MORNINGTON Peninsula Shire spent more than $6 million on consultants in the 2013-14 financial year.
The figure has been provided to council watcher and southern peninsula resident Barry Robinson, who for several years has been asking the shire how much it spends on external advice.
It is not a complete response, but a significant change in what appeared to have been a policy of denying info to ratepayers over a number of years on a wide range of issues.
In 2013-14, $6.24 million was spent on consultants.
As to being given more detailed figures, shire sustainable organisation director Bruce Rendall told Mr Robinson by letter on 6 January: “I have asked … staff to investigate the potential effort required to prepare a consultancies disclosure similar to that required from state government organisations.”
Mr Robinson, a retired bank executive, had asked that the shire annual report include a list of consultancy expenses “for projects, or contemplated projects, during the financial year”.
He told Mr Rendall he had corresponded directly with former shire CEO Michael Kennedy “for no tangible result” on the matter, then asked a question about expenses at the 14 October 2014 council meeting.
On 27 October he wrote to Mr Rendall saying: “I received a letter … from your predecessor, Ms Marilyn Kearney, stating that ‘The current system does not accurately accommodate the reporting of funds spent on consultancies…’.”
He said Ms Kearney agreed to include data in the 2013-14 annual report.

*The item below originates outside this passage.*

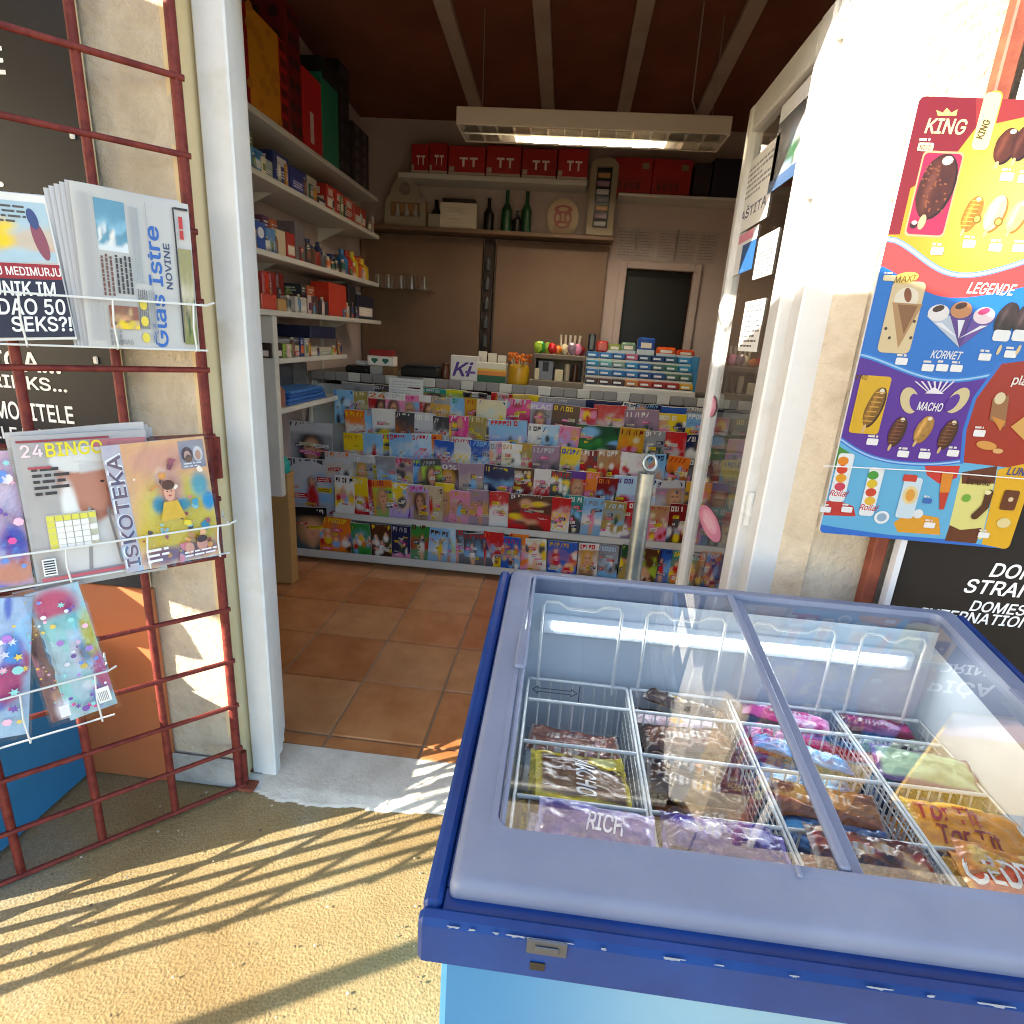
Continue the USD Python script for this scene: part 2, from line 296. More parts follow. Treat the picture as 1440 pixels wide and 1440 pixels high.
def booklet(x0, x1, z0, z1, Y, lean, pic, seed, title=None, tcol='white', label=None, group=None, name='magazine', yaw=0., thick=.006, mat=None, cat='magazine'):
    """a magazine that stands on its lower edge at (x, Y, z0) and leans back"""
    r = np.random.default_rng(seed + 5000); w, h = x1 - x0, z1 - z0; xc = (x0 + x1) / 2
    a = lean + r.normal(0, .035); y_ = yaw + r.normal(0, .07); t = r.normal(0, .03)
    U = np.array([math.cos(y_), math.sin(y_), 0]); V = np.array([math.sin(y_) * -math.sin(a), math.cos(y_) * math.sin(a), math.cos(a)])
    U, V = U * math.cos(t) + V * math.sin(t), V * math.cos(t) - U * math.sin(t)
    N = np.cross(U, V)                                       # faces the camera (towards -Y)
    O = np.array([xc, Y, z0]) - U * w / 2; nv, nu = pic.shape[:2]; mb = MB()
    uu, vv = np.meshgrid(np.linspace(0, 1, nu), np.linspace(0, 1, nv)); bow = .012 * r.random() * h / .25
    off = -bow * vv ** 2 + .003 * np.sin(uu * 3.1) * r.normal()
    P = O + (uu * w)[..., None] * U + (vv * h)[..., None] * V + off[..., None] * N
    mb.grid(P, pic); Pb = P[::nv - 1, ::nu - 1] - N * thick
    mb.grid(np.stack([P[:, 0], P[:, 0] - N * thick], 0), C('lgrey')); mb.grid(np.stack([P[:, -1], P[:, -1] - N * thick], 0), C('lgrey')); mb.grid(np.stack([P[-1], P[-1] - N * thick], 0), C('white')); mb.grid(Pb, C('lgrey'))
    cv = Canvas(O + N * .0012, U, V, N, mb); top = h * (.8 + .06 * r.random()); hh = h * .13
    tilt = lambda yy: N * (-bow * (yy / h) ** 2)
    cv.O = cv.O + tilt(top + hh / 2)
    if title: cv.text(title, w * .06, top, hh, tcol, w=w * .85)
    else:
        x = w * .06; e = w * (.6 + .34 * r.random())         # heading too small to read in the photograph
        while x < e:
            k = hh * (.35 + .4 * r.random()); s = r.integers(4)
            if s == 0: cv.rect(x, top, x + k * .35, top + hh, tcol)
            elif s == 1: cv.poly(Polygon([(x, top), (x + k, top), (x + k, top + hh), (x, top + hh)]).difference(sbox(x + k * .32, top + hh * .25, x + k * .68, top + hh * .75)), tcol)
            elif s == 2: cv.poly([(x, top), (x + k * .3, top), (x + k * .3, top + hh * .4), (x + k, top + hh * .4), (x + k, top + hh), (x, top + hh)], tcol)
            else: cv.poly([(x, top), (x + k * .35, top), (x + k, top + hh), (x + k * .65, top + hh)], tcol)
            cv.z -= cv.dz; x += k + hh * .16
        cv.z += cv.dz
    cv.O = O + N * .0012 + tilt(h * .35)
    for k in range(r.integers(4, 9)):
        x, y = w * (.04 + .62 * r.random()), h * (.05 + .62 * r.random()); ww, h2 = w * (.14 + .22 * r.random()), h * (.035 + .06 * r.random())
        bc = ['white', 'yellow', 'red', 'navy', 'cream', 'hotpink'][r.integers(6)]
        cv.rect(x, y, x + ww, y + h2, bc); cv.lines(x + .08 * ww, y + .12 * h2, x + ww * .92, y + h2 * .88, 2, 'black' if bc in ('white', 'yellow', 'cream') else 'white', r=r)
    return obj(name, mb, mat or m_cover, None, label, cat, group)

# ================================================================ THE SETTING
FY = 1.55                                              # facade face; the door frame stands at 1.60
g = MB()
for lo, hi in (((-40, -40), (40, 1.0)),):
    # one sheet, finer and slightly uneven near the door
    xs = np.concatenate([[-60, -20, -8, -4], np.linspace(-2.6, 2.6, 90), [4, 8, 20, 60]]); ys = np.concatenate([[-60, -20, -8, -3], np.linspace(-.6, 1.66, 42), [3, 8, 20, 60]])
    X, Y = np.meshgrid(xs, ys); n = meshkit.fbm(np.stack([X * 3, Y * 3, X * 0], -1), 4, 3) - .5
    near = (np.abs(X) < 2.5) & (Y > -.6) & (Y < 1.56)
    Z = np.where(near, n * .016, 0) - .004 - .01 * (Y > 1.64); g.grid(np.stack([X, Y, Z], -1))
obj('ground', g, m_ground, None, 'rough yellowish concrete ground in front of the shop door', kind='structure', smooth=True)
gv = MB(); r0 = np.random.default_rng(77)
for k in range(170):
    x, y = r0.uniform(-1.5, .1), r0.uniform(.55, 1.6); q = r0.uniform(.0015, .005) * (1.5 if r0.random() < .1 else 1); s_ = trimesh.creation.icosphere(0, q); gv.add(s_.vertices * [1, r0.uniform(.6, 1.3), .6] + [x, y, q * .3 + .003], s_.faces, [C('8a7a5a'), C('a89c84'), C('5a4c38'), C('c2b8a4')][r0.integers(4)])
obj('crumbs', gv, m_card, None, 'small stones and crumbs scattered on the concrete ground', kind='stuff')
# raised threshold and tiled shop floor
th = MB(); xs = np.linspace(-1.03, .72, 130); ys = np.linspace(1.40, 1.765, 60); X, Y = np.meshgrid(xs, ys)
nn = meshkit.fbm(np.stack([X * 5, Y * 5, X * 0], -1), 4, 9); edge = 1.50 + .06 * (nn - .5) + .05 * np.clip((X + 1) / 1.0, 0, 1) + .06 * np.exp(-((X + 1.0) / .1) ** 2)
Z = .013 * sm(0, 1, (Y - edge) / .05) + .003 * (nn - .5) - .012 * (Y < edge); th.grid(np.stack([X, Y, Z], -1))
obj('threshold', th, m_thresh, None, 'worn pale concrete threshold in the shop doorway', kind='structure', smooth=True)
fl = thing('floor', (0, 3, 0), 'terracotta tiled floor of the shop', kind='structure')
obj('screed', MB().box((-2, 1.765, -.05), (2.1, 5.2, .004)), m_floor_under, fl)
T = .374; cols = np.arange(-2.298, 2.2, T); rows = [1.765, 1.838] + [1.838 + T * (k + 1) for k in range(6)]
for j in range(len(rows) - 1):
    for x in cols:
        gp = .004; z = .0105 + .0025 * rng.random()
        obj('tile', MB().box((x + gp, rows[j] + gp, -.02), (x + T - gp, rows[j + 1] - gp, z), ch=.004), m_tile[0 if j == 0 else rng.integers(4)], fl)
# shop room
wl = thing('wall_left', (-1.8, 3.4, 0), 'left inner wall of the shop', kind='structure'); obj('plaster', MB().box((-1.9, 1.75, 0), (-1.8, 5.2, 3.6)), m_inwall, wl)
wr = thing('wall_right', (1.9, 3.4, 0), 'right inner wall of the shop', kind='structure'); obj('plaster', MB().box((1.9, 1.75, 0), (2.0, 5.2, 3.6)), m_inwall, wr)
wb = thing('wall_back', (0, 5.15, 0), 'back wall of the shop', kind='structure')
DX0, DX1, DT = .40, .93, 2.13
mbk = MB().box((-1.8, 5.1, 0), (DX0 - .05, 5.2, 3.3)).box((DX1 + .05, 5.1, 0), (1.9, 5.2, 3.3)).box((DX0 - .05, 5.1, DT + .05), (DX1 + .05, 5.2, 3.3)); obj('plaster', mbk, m_inwall, wb)
obj('door_frame', MB().box((DX0 - .06, 5.06, 0), (DX0, 5.12, DT + .06), ch=.006).box((DX1, 5.06, 0), (DX1 + .06, 5.12, DT + .06), ch=.006).box((DX0, 5.06, DT), (DX1, 5.12, DT + .06), ch=.006), m_inwall, wb)
obj('dark_opening', MB().box((DX0, 5.18, 0), (DX1, 5.21, DT)), m_blackbox, wb)
# brown panels below the long shelf on the back wall
for x0, x1 in ((-1.79, -.77), (-.66, .24)):
    obj('panel', MB().box((x0, 5.04, .9), (x1, 5.098, 2.28), ch=.006), m_backpanel, wb)
obj('post', MB().box((-.755, 5.02, .9), (-.675, 5.098, 2.28), ch=.004), m_darkwood, wb)
cl = thing('ceiling', (0, 3.4, 3.2), 'dark boarded ceiling with pale battens', kind='structure')
cz = lambda y: 3.12 + .085 * (5.1 - y)
obj('boards', MB().add([(-1.9, 1.7, cz(1.7)), (2, 1.7, cz(1.7)), (2, 5.2, cz(5.2)), (-1.9, 5.2, cz(5.2))], [[0, 1, 2, 3]]).add([(-1.9, 1.7, cz(1.7) + .1), (2, 1.7, cz(1.7) + .1), (2, 5.2, cz(5.2) + .1), (-1.9, 5.2, cz(5.2) + .1)], [[3, 2, 1, 0]]), m_ceiling, cl)
for px in (607, 759, 918, 1085):
    x = Xat(px, 3.4, cz(3.4)); b = MB(); w = .045
    P = [(x + sx * w, y, cz(y) + dz) for y in (1.76, 5.1) for sx in (-1, 1) for dz in (-.035, -.001)]
    b.add(P, [[0, 2, 6, 4], [0, 4, 5, 1], [2, 3, 7, 6], [0, 1, 3, 2], [4, 6, 7, 5]]); obj('batten', b, m_beam, cl)
# facade: left pillar, right wall, lintel, roof over the shop
fc = thing('facade', (0, FY, 0), 'cream plastered shop front around the doorway', kind='structure')
def slab(x0, x1, z0, z1, y0=FY, y1=1.75, mat=m_plaster, seed=0, rough=.006, nm='plaster'):
    nx, nz = max(3, int((x1 - x0) / .035)), max(3, int((z1 - z0) / .035)); X, Z = np.meshgrid(np.linspace(x0, x1, nx), np.linspace(z0, z1, nz))
    d = (meshkit.fbm(np.stack([X * 7, Z * 7, X * 0], -1), 4, seed) - .5) * rough * 2
    m = MB(); m.grid(np.stack([X, y0 + d, Z], -1)[:, ::-1]); obj(nm, m, mat, fc, smooth=True)
    obj('core', MB().box((x0 + .001, y0 + .012, z0), (x1 - .001, y1, z1)), mat, fc)
slab(-3.6, -1.0, 0, 3.7, seed=1); slab(.70, 3.6, 0, 3.7, seed=2)
slab(-1.0, .70, 2.47, 3.7, seed=3)
obj('plinth', MB().box((-1.235, FY - .02, 0), (-1.004, FY - .006, .115), ch=.008), m_plinth, fc)
# splayed, smoother reveals that lead to the frame
obj('reveal', MB().quad((-1.0, FY, 0), (-.985, 1.66, 0), (-.985, 1.66, 2.47), (-1.0, FY, 2.47)).quad((-1.0, FY, 0), (-1.0, FY, 2.47), (-1.03, FY - .001, 2.47), (-1.03, FY - .001, 0)), m_plaster2, fc)
obj('reveal', MB().quad((.70, FY - .001, 0), (.70, FY - .001, 2.47), (.615, 1.64, 2.47), (.615, 1.64, 0)), m_plaster, fc)
obj('reveal', MB().quad((-1.0, FY, 2.47), (.7, FY, 2.47), (.7, 1.75, 2.47), (-1.0, 1.75, 2.47)), m_plaster2, fc)
# a knocked-out hole in the plaster beside the poster
q = onY(1220, 341, 1.60); 
obj('hole', MB().lathe((0, 0, 0), [(.001, 0), (.012, .001)], 10).v and (lambda m: (m.add(np.array([(q[0] + .016 * math.cos(a), 1.592 - .0003, q[2] + .02 * math.sin(a)) for a in np.linspace(0, 6.28, 11)[:-1]]), [[0, i, i + 1] for i in range(1, 9)]), m)[1])(MB()), m_rust, fc)
obj('roof', MB().box((-3.6, 1.56, 3.7), (3.6, 5.4, 3.85)).box((-1.9, 5.21, 0), (2.0, 5.3, 3.7)), m_ceiling, fc)

# ================================================================ DOOR FRAME AND OPEN DOOR
df = thing('door_frame', (0, 1.64, 0), 'white plastic frame of the shop doorway', 'door frame')
obj('left_jamb', MB().box((-.984, 1.60, .01), (-.899, 1.640, 2.42), ch=.005), m_upvc, df)
for i, (x, y0, y1) in enumerate(((-.912, 1.644, 1.688), (-.930, 1.692, 1.735), (-.951, 1.739, 1.78), (-.972, 1.784, 1.826))):
    obj('jamb_profile', MB().box((x - .05, y0, .05 if i < 3 else .035), (x, y1, 2.42), ch=.004), m_upvc, df)
for z in (1.18, 1.215): obj('screw', MB().box((-.914, 1.641, z), (-.909, 1.652, z + .008), ch=.002), m_blackbox, df)
obj('right_jamb', MB().box((.572, 1.61, .01), (.655, 1.68, 2.42), ch=.005).box((.585, 1.684, .02), (.66, 1.72, 2.42), ch=.004), m_upvc, df)
obj('head', MB().box((-.892, 1.60, 2.40), (.571, 1.68, 2.46), ch=.004), m_upvc, df)
dr = thing('shop_door', (.56, 2.03, .05), 'white framed glass door swung open into the shop', 'door')
LX0, LX1, LY0, LY1, LZ0, LZ1 = .548, .602, 1.70, 2.385, .06, 2.355
sw = .085
obj('frame', MB().box((LX0, LY0, LZ0), (LX1, LY0 + sw, LZ1), ch=.006).box((LX0, LY1 - .048, LZ0), (LX1 - .012, LY1, LZ1), ch=.006)
    .box((LX0 + .002, LY0 + sw, LZ1 - sw), (LX1 - .002, LY1 - .0485, LZ1), ch=.006).box((LX0 + .002, LY0 + sw, LZ0), (LX1 - .002, LY1 - .0485, LZ0 + .12), ch=.006), m_upvc, dr)
obj('glass', MB().quad((.572, LY0 + sw, LZ0 + .12), (.572, LY1 - .048, LZ0 + .12), (.572, LY1 - .048, LZ1 - sw), (.572, LY0 + sw, LZ1 - sw)), m_doorglass, dr)
for z in (.36, 1.06, 1.93, 2.27):
    h = MB().tube([(.566, 1.688, z), (.566, 1.688, z + .1)], .011, 10); h.box((.555, 1.676, z + .03), (.577, 1.70, z + .036)); obj('hinge', h, m_upvc, dr)
def doorcard(y0, y1, z0, z1, draw, label):
    c = Canvas((.569, y0, z0), (0, 1, 0), (0, 0, 1), (-1, 0, 0)); draw(c, y1 - y0, z1 - z0)
    obj('notice', c.mb, m_paper, dr, label)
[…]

“Perusal (of the report) shows that such information is not included and I am enquiring why this information, which would be helpful to both ratepayers and, dare I say it, some shire staff, has not been incorporated … and apparently is still not available,” Mr Robinson wrote.
Receiving no response, Mr Robinson informed Mr Rendall by letter on 22 December that he’d received no reply.
A week later Mr Rendall apologised for the delay. “While a response was prepared … it seems this was not sent,” he wrote.
In that response Mr Rendall – a relative newcomer to the shire – said: “Your questions have piqued my interest … I find myself agreeing that we can certainly provide more detailed information about expenditure.
“Council has made changes to its chart of accounts (regarding consultancies) … From the 2014-15 year onwards we are collecting more fine grained data on consultant expenditure.”
As well as this undertaking, Mr Robinson received good news about the previously secret – with the strong support of some councillors – list of shire land held for sale. The list should be published within the next two weeks – that is, by 20 January.
Mr Robinson belongs to a small group (among them Alan Nelsen and Gary Howard of Mornington Peninsula Ratepayers’ and Residents’ Association) who make annual submissions to the shire budgetary process on such mysteries as rate rises, debt and ways to keep shire costs down.
Now the winds of change are stirring the curtains at the shire offices, veteran council watchers are smiling as they sense, by way of such matters as hitherto withheld information on land sales and consultants’ fees, that Mornington Peninsula Shire has entered a bright new era.